--- begin Data extract ---

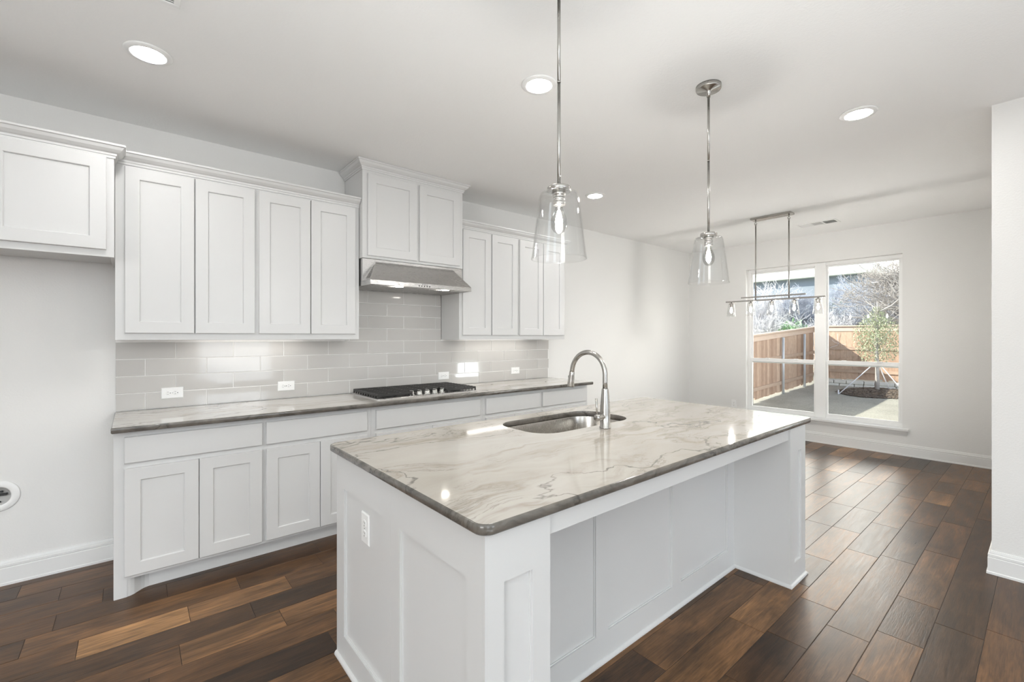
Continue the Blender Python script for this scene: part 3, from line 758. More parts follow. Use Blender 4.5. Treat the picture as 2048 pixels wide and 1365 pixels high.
# ================================================================== RANGE HOOD
def hood():
    t = thing('range_hood', (1.797, -0.26, 1.776), 'stainless steel range hood with sloped front under the short wall cabinet', 'range hood')
    x0, x1 = 1.343, 2.249; yb, yp, yf = -0.0115, -0.372, -0.520
    z0, z1, zs, zt = 1.776, 1.811, 1.966, 1.9885
    mb = MB()
    mb.box(x0, x1, yp, yb, z1 + 0.0002, zt, 0.0015)
    mb.build('housing', M_steel, t)
    mb = MB()   # skirt, open below
    for a, b, c, d in ((x0, x1, yf, yf + 0.012), (x0, x1, yb - 0.012, yb), (x0, x0 + 0.012, yf + 0.012, yb - 0.012), (x1 - 0.012, x1, yf + 0.012, yb - 0.012)):
        mb.box(a, b, c, d, z0, z1, 0.001)
    mb.box(x0 + 0.012, x1 - 0.012, yf + 0.012, yb - 0.012, z0 + 0.005, z1)
    skirt = mb.build('skirt', M_steel, t)
    mb = MB()   # sloped canopy with raked ends
    xl, xr = x0 + 0.10, x1 - 0.10
    A = [(x0, yf, z1 + 0.0004), (x1, yf, z1 + 0.0004), (x1, yp, z1 + 0.0004), (x0, yp, z1 + 0.0004)]
    B = [(xl, yp - 0.012, zs), (xr, yp - 0.012, zs), (xr, yp, zs), (xl, yp, zs)]
    mb.loops([A, B]); can = mb.build('canopy', M_steel, t)
    # perforated wedge on each raked end
    for side in (0, 1):
        mb = MB()
        b0 = Vector(A[0] if side == 0 else A[1]); b1 = Vector(A[3] if side == 0 else A[2]); tp = Vector(B[0] if side == 0 else B[1]); tb = Vector(B[3] if side == 0 else B[2])
        nrm = (b1 - b0).cross(tp - b0).normalized()
        if (nrm.x > 0) == (side == 0): nrm = -nrm
        for row in range(13):
            v = 0.12 + 0.72 * row / 12
            p0 = b0.lerp(tp, v); p1 = b1.lerp(tb, v); cnt = max(1, int(11 * (1 - v)))
            for c in range(cnt):
                p = p0.lerp(p1, 0.12 + 0.62 * (c + 0.5) / cnt) + nrm * 0.0006
                mb.obox(Matrix.Translation(p) @ nrm.to_track_quat('Z', 'Y').to_matrix().to_4x4(), -0.0028, 0.0028, -0.0028, 0.0028, -0.0004, 0.0004)
        mb.build('perforated_vent', M_slot, can)
    for k in range(3):
        a = x0 + 0.03 + k * (x1 - x0 - 0.06) / 3; b = a + (x1 - x0 - 0.06) / 3 - 0.008
        mb = MB(); mb.box(a, b, yf + 0.10, yb - 0.03, z0 + 0.002, z0 + 0.0055, 0.001)
        for q in range(14):
            xq = a + 0.012 + q * (b - a - 0.024) / 13; mb.box(xq - 0.004, xq + 0.004, yf + 0.11, yb - 0.04, z0 + 0.0005, z0 + 0.0022)
        mb.build('grease_filter', M_steel, t)
    for x in (1.60, 2.02):
        mb = MB(); mb.lathe([(0, z0 - 0.001), (0.030, z0 - 0.001), (0.034, z0 + 0.0052)], (x, yf + 0.055, 0), 24); mb.build('lamp', M_hoodlamp, t)
    for k in range(5):
        mb = MB(); mb.lathe([(0, -0.0025), (0.0042, -0.0025), (0.0048, 0.0004)], (1.745 + 0.0235 * k, yf, z0 + 0.0135), 14, 'Y'); mb.build('button', M_dark, t)
    mb = MB()
    for k, (w_, h_) in enumerate(((0.006, 0.005), (0.004, 0.003), (0.006, 0.004), (0.004, 0.006), (0.005, 0.003), (0.006, 0.004))):
        mb.box(1.77 + 0.0085 * k, 1.77 + 0.0085 * k + w_, yf - 0.0006, yf, z0 + 0.0225, z0 + 0.0225 + h_)
    mb.build('maker_badge', M_slot, t)
hood()

# under-cabinet lights
def bar(x0, x1, z, lab):
    t = thing('under_cabinet_light', ((x0 + x1) / 2, -0.13, z), lab, 'light', 'under-cabinet lights')
    mb = MB(); mb.box(x0, x1, -0.165, -0.095, z - 0.012, z, 0.002); mb.build('housing', M_plastic, t)
    mb = MB(); mb.box(x0 + 0.01, x1 - 0.01, -0.158, -0.102, z - 0.0165, z - 0.0118, 0.0015); mb.build('diffuser', M_bar, t)
bar(0.30, 0.98, 1.3918, 'lit white light bar under the left wall cabinet')
bar(2.47, 3.30, 1.3868, 'lit white light bar under the right wall cabinet')

# ================================================================== OUTLETS
def outlet(name_loc, lab, horizontal=False, face='S', x=0, y=0, z=0, group='white outlets', blank=False):
    """built on a plate in local a (width), b (height), c (out)"""
    if face == 'S': M = Matrix.Translation((x, y, z)) @ Matrix(((1, 0, 0, 0), (0, 0, -1, 0), (0, 1, 0, 0), (0, 0, 0, 1)))
    else: M = Matrix.Translation((x, y, z)) @ Matrix(((0, 0, -1, 0), (1, 0, 0, 0), (0, 1, 0, 0), (0, 0, 0, 1)))
    if horizontal: M = M @ Matrix.Rotation(R(90), 4, 'Z')
    t = thing('electrical_outlet', (x, y, z), lab, 'outlet', group)
    mb = MB()
    def L(i, c): return [M @ Vector(p) for p in ((-0.036+i, -0.059+i, c), (0.036-i, -0.059+i, c), (0.036-i, 0.059-i, c), (-0.036+i, 0.059-i, c))]
    mb.loops([L(0, 0.0003), L(0, 0.003), L(0.004, 0.0065)]); mb.build('cover_plate', M_plastic, t)
    for s in (-1, 1):
        mb = MB(); cy_ = s * 0.0195
        def L2(i, c):
            p = []
            for k in range(20):
                a = 2 * math.pi * k / 20; px = max(-0.0145, min(0.0145, 0.0175 * math.cos(a))); p.append(M @ Vector((px * (1 - i), cy_ + 0.0145 * math.sin(a) * (1 - i), c)))
            return p
        mb.loops([L2(0, 0.006), L2(0, 0.0078), L2(0.06, 0.0084)]); r_ = mb.build('receptacle', M_plastic, t)
        mb = MB()
        for px, w_, h_ in ((-0.0065, 0.0011, 0.0042), (0.0065, 0.0011, 0.0034)): mb.obox(M, px - w_, px + w_, cy_ + 0.004 - h_, cy_ + 0.004 + h_, 0.0082, 0.00865)
        mb.obox(M, -0.0024, 0.0024, cy_ - 0.0105, cy_ - 0.0058, 0.0082, 0.00865)
        mb.build('slots', M_slot, r_)
    mb = MB()
    n_ = 12; mb.loops([[M @ Vector((0.003 * math.cos(2*math.pi*k/n_), 0.003 * math.sin(2*math.pi*k/n_), c)) for k in range(n_)] for c in (0.006, 0.0074)]); mb.build('screw', M_chrome, t)
    return t
yt = -0.0106
outlet('o', 'white outlet on the tile backsplash nearest the fridge space', True, 'S', 0.198, yt, 1.012)
outlet('o', 'white outlet on the tile backsplash just left of the gas cooktop', True, 'S', 0.892, yt, 1.010)
outlet('o', 'white outlet on the tile backsplash behind the right end of the cooktop', True, 'S', 2.279, yt, 1.011)
outlet('o', 'white outlet on the tile backsplash at the far right, left of the faucet', True, 'S', 3.181, yt, 1.018)
outlet('o', 'white upright outlet on the left end panel of the island', False, 'W', 0.6925, -2.045, 0.64)
outlet('o', 'small white outlet low on the far wall left of the window', False, 'W', XF, -0.712, 0.386)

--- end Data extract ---

Written task -
Restate the entire listing word for word, excluding pictures.

Exercise solution -
Continue the Blender Python script for this scene: part 3, from line 758. More parts follow. Use Blender 4.5. Treat the picture as 2048 pixels wide and 1365 pixels high.
# ================================================================== RANGE HOOD
def hood():
    t = thing('range_hood', (1.797, -0.26, 1.776), 'stainless steel range hood with sloped front under the short wall cabinet', 'range hood')
    x0, x1 = 1.343, 2.249; yb, yp, yf = -0.0115, -0.372, -0.520
    z0, z1, zs, zt = 1.776, 1.811, 1.966, 1.9885
    mb = MB()
    mb.box(x0, x1, yp, yb, z1 + 0.0002, zt, 0.0015)
    mb.build('housing', M_steel, t)
    mb = MB()   # skirt, open below
    for a, b, c, d in ((x0, x1, yf, yf + 0.012), (x0, x1, yb - 0.012, yb), (x0, x0 + 0.012, yf + 0.012, yb - 0.012), (x1 - 0.012, x1, yf + 0.012, yb - 0.012)):
        mb.box(a, b, c, d, z0, z1, 0.001)
    mb.box(x0 + 0.012, x1 - 0.012, yf + 0.012, yb - 0.012, z0 + 0.005, z1)
    skirt = mb.build('skirt', M_steel, t)
    mb = MB()   # sloped canopy with raked ends
    xl, xr = x0 + 0.10, x1 - 0.10
    A = [(x0, yf, z1 + 0.0004), (x1, yf, z1 + 0.0004), (x1, yp, z1 + 0.0004), (x0, yp, z1 + 0.0004)]
    B = [(xl, yp - 0.012, zs), (xr, yp - 0.012, zs), (xr, yp, zs), (xl, yp, zs)]
    mb.loops([A, B]); can = mb.build('canopy', M_steel, t)
    # perforated wedge on each raked end
    for side in (0, 1):
        mb = MB()
        b0 = Vector(A[0] if side == 0 else A[1]); b1 = Vector(A[3] if side == 0 else A[2]); tp = Vector(B[0] if side == 0 else B[1]); tb = Vector(B[3] if side == 0 else B[2])
        nrm = (b1 - b0).cross(tp - b0).normalized()
        if (nrm.x > 0) == (side == 0): nrm = -nrm
        for row in range(13):
            v = 0.12 + 0.72 * row / 12
            p0 = b0.lerp(tp, v); p1 = b1.lerp(tb, v); cnt = max(1, int(11 * (1 - v)))
            for c in range(cnt):
                p = p0.lerp(p1, 0.12 + 0.62 * (c + 0.5) / cnt) + nrm * 0.0006
                mb.obox(Matrix.Translation(p) @ nrm.to_track_quat('Z', 'Y').to_matrix().to_4x4(), -0.0028, 0.0028, -0.0028, 0.0028, -0.0004, 0.0004)
        mb.build('perforated_vent', M_slot, can)
    for k in range(3):
        a = x0 + 0.03 + k * (x1 - x0 - 0.06) / 3; b = a + (x1 - x0 - 0.06) / 3 - 0.008
        mb = MB(); mb.box(a, b, yf + 0.10, yb - 0.03, z0 + 0.002, z0 + 0.0055, 0.001)
        for q in range(14):
            xq = a + 0.012 + q * (b - a - 0.024) / 13; mb.box(xq - 0.004, xq + 0.004, yf + 0.11, yb - 0.04, z0 + 0.0005, z0 + 0.0022)
        mb.build('grease_filter', M_steel, t)
    for x in (1.60, 2.02):
        mb = MB(); mb.lathe([(0, z0 - 0.001), (0.030, z0 - 0.001), (0.034, z0 + 0.0052)], (x, yf + 0.055, 0), 24); mb.build('lamp', M_hoodlamp, t)
    for k in range(5):
        mb = MB(); mb.lathe([(0, -0.0025), (0.0042, -0.0025), (0.0048, 0.0004)], (1.745 + 0.0235 * k, yf, z0 + 0.0135), 14, 'Y'); mb.build('button', M_dark, t)
    mb = MB()
    for k, (w_, h_) in enumerate(((0.006, 0.005), (0.004, 0.003), (0.006, 0.004), (0.004, 0.006), (0.005, 0.003), (0.006, 0.004))):
        mb.box(1.77 + 0.0085 * k, 1.77 + 0.0085 * k + w_, yf - 0.0006, yf, z0 + 0.0225, z0 + 0.0225 + h_)
    mb.build('maker_badge', M_slot, t)
hood()

# under-cabinet lights
def bar(x0, x1, z, lab):
    t = thing('under_cabinet_light', ((x0 + x1) / 2, -0.13, z), lab, 'light', 'under-cabinet lights')
    mb = MB(); mb.box(x0, x1, -0.165, -0.095, z - 0.012, z, 0.002); mb.build('housing', M_plastic, t)
    mb = MB(); mb.box(x0 + 0.01, x1 - 0.01, -0.158, -0.102, z - 0.0165, z - 0.0118, 0.0015); mb.build('diffuser', M_bar, t)
bar(0.30, 0.98, 1.3918, 'lit white light bar under the left wall cabinet')
bar(2.47, 3.30, 1.3868, 'lit white light bar under the right wall cabinet')

# ================================================================== OUTLETS
def outlet(name_loc, lab, horizontal=False, face='S', x=0, y=0, z=0, group='white outlets', blank=False):
    """built on a plate in local a (width), b (height), c (out)"""
    if face == 'S': M = Matrix.Translation((x, y, z)) @ Matrix(((1, 0, 0, 0), (0, 0, -1, 0), (0, 1, 0, 0), (0, 0, 0, 1)))
    else: M = Matrix.Translation((x, y, z)) @ Matrix(((0, 0, -1, 0), (1, 0, 0, 0), (0, 1, 0, 0), (0, 0, 0, 1)))
    if horizontal: M = M @ Matrix.Rotation(R(90), 4, 'Z')
    t = thing('electrical_outlet', (x, y, z), lab, 'outlet', group)
    mb = MB()
    def L(i, c): return [M @ Vector(p) for p in ((-0.036+i, -0.059+i, c), (0.036-i, -0.059+i, c), (0.036-i, 0.059-i, c), (-0.036+i, 0.059-i, c))]
    mb.loops([L(0, 0.0003), L(0, 0.003), L(0.004, 0.0065)]); mb.build('cover_plate', M_plastic, t)
    for s in (-1, 1):
        mb = MB(); cy_ = s * 0.0195
        def L2(i, c):
            p = []
            for k in range(20):
                a = 2 * math.pi * k / 20; px = max(-0.0145, min(0.0145, 0.0175 * math.cos(a))); p.append(M @ Vector((px * (1 - i), cy_ + 0.0145 * math.sin(a) * (1 - i), c)))
            return p
        mb.loops([L2(0, 0.006), L2(0, 0.0078), L2(0.06, 0.0084)]); r_ = mb.build('receptacle', M_plastic, t)
        mb = MB()
        for px, w_, h_ in ((-0.0065, 0.0011, 0.0042), (0.0065, 0.0011, 0.0034)): mb.obox(M, px - w_, px + w_, cy_ + 0.004 - h_, cy_ + 0.004 + h_, 0.0082, 0.00865)
        mb.obox(M, -0.0024, 0.0024, cy_ - 0.0105, cy_ - 0.0058, 0.0082, 0.00865)
        mb.build('slots', M_slot, r_)
    mb = MB()
    n_ = 12; mb.loops([[M @ Vector((0.003 * math.cos(2*math.pi*k/n_), 0.003 * math.sin(2*math.pi*k/n_), c)) for k in range(n_)] for c in (0.006, 0.0074)]); mb.build('screw', M_chrome, t)
    return t
yt = -0.0106
outlet('o', 'white outlet on the tile backsplash nearest the fridge space', True, 'S', 0.198, yt, 1.012)
outlet('o', 'white outlet on the tile backsplash just left of the gas cooktop', True, 'S', 0.892, yt, 1.010)
outlet('o', 'white outlet on the tile backsplash behind the right end of the cooktop', True, 'S', 2.279, yt, 1.011)
outlet('o', 'white outlet on the tile backsplash at the far right, left of the faucet', True, 'S', 3.181, yt, 1.018)
outlet('o', 'white upright outlet on the left end panel of the island', False, 'W', 0.6925, -2.045, 0.64)
outlet('o', 'small white outlet low on the far wall left of the window', False, 'W', XF, -0.712, 0.386)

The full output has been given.